Semaphor 4 days ago

I think we were on that trajectory until smartphones happened.

2
Zak 4 days ago

That might be true, but Windows, Mac OS, and even Linux desktops required far less technical skill to operate successfully in 2009 than in 1999.

If you tried to play games online in 1999 using Windows 98, it would break, and you would learn to fix it or you wouldn't play games anymore. Using Windows 7 in 2009, you'd probably have to know what compatibility mode is but it usually wouldn't break beyond that.

andrepd 4 days ago

It is definitely smartphones. Any kid playing games on a PC would be forced to understand at least what programs are, what files and folders are, how to download games off the internet or install them from a CD, etc.

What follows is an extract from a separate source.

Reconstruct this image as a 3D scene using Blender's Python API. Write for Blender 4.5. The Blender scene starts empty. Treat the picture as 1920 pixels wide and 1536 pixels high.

iPad kids just know "tap the square with the tiktok icon and swipe to make it go".

int_19h 4 days ago

You don't need to know anything about files and folders to install and use Steam, which represents most of PC gaming and have done so for a very long time now.

People still learn those things to manually install mods and cheats, but it represents a fairly small subset of the overall gamer crowd. And if you look at the kinds of questions people ask on Steam forums that are related to that, it's clear that many users today have no concept of file system at all.

theknarf 3 days ago

Lot's of kids still learn a lot from playing Minecraft Java-edition! There's a lot of skill involved in learning to setup a server, install mods, and it can't be installed through Steam, etc.

So its not entirely black-and-white, but I agree that for a large portion of people they do indeed never need to care.

reginald78 4 days ago

Smartphones work very hard to obfuscate that files even exist, probably to push people to use cloud services. Hard to learn how they work if you can't even see them.

genewitch 4 days ago

I needed to edit a file on an iPad. It took me a long time to find a text editor that could edit local files and wasn't a paid app.

I needed to edit something for a tether, IIRC.